Your objective
Write out the whole listing word for word.

Source excerpt
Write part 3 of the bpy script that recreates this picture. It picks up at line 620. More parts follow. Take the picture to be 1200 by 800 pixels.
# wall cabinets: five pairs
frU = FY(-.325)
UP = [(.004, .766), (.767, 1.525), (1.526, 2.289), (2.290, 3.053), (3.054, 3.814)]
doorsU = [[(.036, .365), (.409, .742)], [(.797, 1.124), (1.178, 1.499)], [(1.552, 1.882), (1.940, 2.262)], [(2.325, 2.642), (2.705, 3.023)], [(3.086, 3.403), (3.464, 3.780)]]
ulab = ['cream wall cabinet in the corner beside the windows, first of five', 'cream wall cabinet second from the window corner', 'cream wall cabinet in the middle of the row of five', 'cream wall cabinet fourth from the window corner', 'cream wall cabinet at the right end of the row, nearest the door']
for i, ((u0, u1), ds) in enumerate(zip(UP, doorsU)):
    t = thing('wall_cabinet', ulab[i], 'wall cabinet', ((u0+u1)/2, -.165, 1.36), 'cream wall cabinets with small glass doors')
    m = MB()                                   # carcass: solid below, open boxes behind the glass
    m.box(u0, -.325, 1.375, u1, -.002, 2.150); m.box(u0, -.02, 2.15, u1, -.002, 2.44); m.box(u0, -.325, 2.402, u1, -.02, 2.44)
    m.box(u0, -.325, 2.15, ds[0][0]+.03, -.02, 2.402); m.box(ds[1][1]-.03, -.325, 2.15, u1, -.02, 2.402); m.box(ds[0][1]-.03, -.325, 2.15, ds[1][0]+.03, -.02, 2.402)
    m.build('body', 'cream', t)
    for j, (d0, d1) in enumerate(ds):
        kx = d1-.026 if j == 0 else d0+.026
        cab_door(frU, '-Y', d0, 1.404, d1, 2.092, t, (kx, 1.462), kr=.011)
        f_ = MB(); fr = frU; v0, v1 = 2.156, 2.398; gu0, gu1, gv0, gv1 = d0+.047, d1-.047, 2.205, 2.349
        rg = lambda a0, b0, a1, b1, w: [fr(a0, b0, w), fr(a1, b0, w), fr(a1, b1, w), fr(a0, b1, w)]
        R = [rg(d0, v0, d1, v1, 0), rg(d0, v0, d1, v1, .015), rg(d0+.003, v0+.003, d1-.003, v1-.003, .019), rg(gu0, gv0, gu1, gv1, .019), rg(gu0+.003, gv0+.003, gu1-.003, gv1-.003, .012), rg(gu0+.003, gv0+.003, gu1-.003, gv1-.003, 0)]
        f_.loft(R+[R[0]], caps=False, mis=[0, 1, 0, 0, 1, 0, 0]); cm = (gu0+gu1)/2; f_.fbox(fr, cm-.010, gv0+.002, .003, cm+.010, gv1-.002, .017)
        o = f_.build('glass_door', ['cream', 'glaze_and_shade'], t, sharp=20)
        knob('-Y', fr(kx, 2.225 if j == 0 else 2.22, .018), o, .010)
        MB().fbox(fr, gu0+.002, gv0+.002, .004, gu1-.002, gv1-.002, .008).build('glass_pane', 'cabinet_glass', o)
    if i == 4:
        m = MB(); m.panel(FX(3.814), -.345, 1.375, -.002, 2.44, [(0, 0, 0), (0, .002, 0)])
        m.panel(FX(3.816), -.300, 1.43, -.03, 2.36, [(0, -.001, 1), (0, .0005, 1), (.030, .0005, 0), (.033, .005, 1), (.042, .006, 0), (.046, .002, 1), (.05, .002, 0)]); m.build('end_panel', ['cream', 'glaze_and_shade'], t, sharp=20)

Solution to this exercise
Write part 3 of the bpy script that recreates this picture. It picks up at line 620. More parts follow. Take the picture to be 1200 by 800 pixels.
# wall cabinets: five pairs
frU = FY(-.325)
UP = [(.004, .766), (.767, 1.525), (1.526, 2.289), (2.290, 3.053), (3.054, 3.814)]
doorsU = [[(.036, .365), (.409, .742)], [(.797, 1.124), (1.178, 1.499)], [(1.552, 1.882), (1.940, 2.262)], [(2.325, 2.642), (2.705, 3.023)], [(3.086, 3.403), (3.464, 3.780)]]
ulab = ['cream wall cabinet in the corner beside the windows, first of five', 'cream wall cabinet second from the window corner', 'cream wall cabinet in the middle of the row of five', 'cream wall cabinet fourth from the window corner', 'cream wall cabinet at the right end of the row, nearest the door']
for i, ((u0, u1), ds) in enumerate(zip(UP, doorsU)):
    t = thing('wall_cabinet', ulab[i], 'wall cabinet', ((u0+u1)/2, -.165, 1.36), 'cream wall cabinets with small glass doors')
    m = MB()                                   # carcass: solid below, open boxes behind the glass
    m.box(u0, -.325, 1.375, u1, -.002, 2.150); m.box(u0, -.02, 2.15, u1, -.002, 2.44); m.box(u0, -.325, 2.402, u1, -.02, 2.44)
    m.box(u0, -.325, 2.15, ds[0][0]+.03, -.02, 2.402); m.box(ds[1][1]-.03, -.325, 2.15, u1, -.02, 2.402); m.box(ds[0][1]-.03, -.325, 2.15, ds[1][0]+.03, -.02, 2.402)
    m.build('body', 'cream', t)
    for j, (d0, d1) in enumerate(ds):
        kx = d1-.026 if j == 0 else d0+.026
        cab_door(frU, '-Y', d0, 1.404, d1, 2.092, t, (kx, 1.462), kr=.011)
        f_ = MB(); fr = frU; v0, v1 = 2.156, 2.398; gu0, gu1, gv0, gv1 = d0+.047, d1-.047, 2.205, 2.349
        rg = lambda a0, b0, a1, b1, w: [fr(a0, b0, w), fr(a1, b0, w), fr(a1, b1, w), fr(a0, b1, w)]
        R = [rg(d0, v0, d1, v1, 0), rg(d0, v0, d1, v1, .015), rg(d0+.003, v0+.003, d1-.003, v1-.003, .019), rg(gu0, gv0, gu1, gv1, .019), rg(gu0+.003, gv0+.003, gu1-.003, gv1-.003, .012), rg(gu0+.003, gv0+.003, gu1-.003, gv1-.003, 0)]
        f_.loft(R+[R[0]], caps=False, mis=[0, 1, 0, 0, 1, 0, 0]); cm = (gu0+gu1)/2; f_.fbox(fr, cm-.010, gv0+.002, .003, cm+.010, gv1-.002, .017)
        o = f_.build('glass_door', ['cream', 'glaze_and_shade'], t, sharp=20)
        knob('-Y', fr(kx, 2.225 if j == 0 else 2.22, .018), o, .010)
        MB().fbox(fr, gu0+.002, gv0+.002, .004, gu1-.002, gv1-.002, .008).build('glass_pane', 'cabinet_glass', o)
    if i == 4:
        m = MB(); m.panel(FX(3.814), -.345, 1.375, -.002, 2.44, [(0, 0, 0), (0, .002, 0)])
        m.panel(FX(3.816), -.300, 1.43, -.03, 2.36, [(0, -.001, 1), (0, .0005, 1), (.030, .0005, 0), (.033, .005, 1), (.042, .006, 0), (.046, .002, 1), (.05, .002, 0)]); m.build('end_panel', ['cream', 'glaze_and_shade'], t, sharp=20)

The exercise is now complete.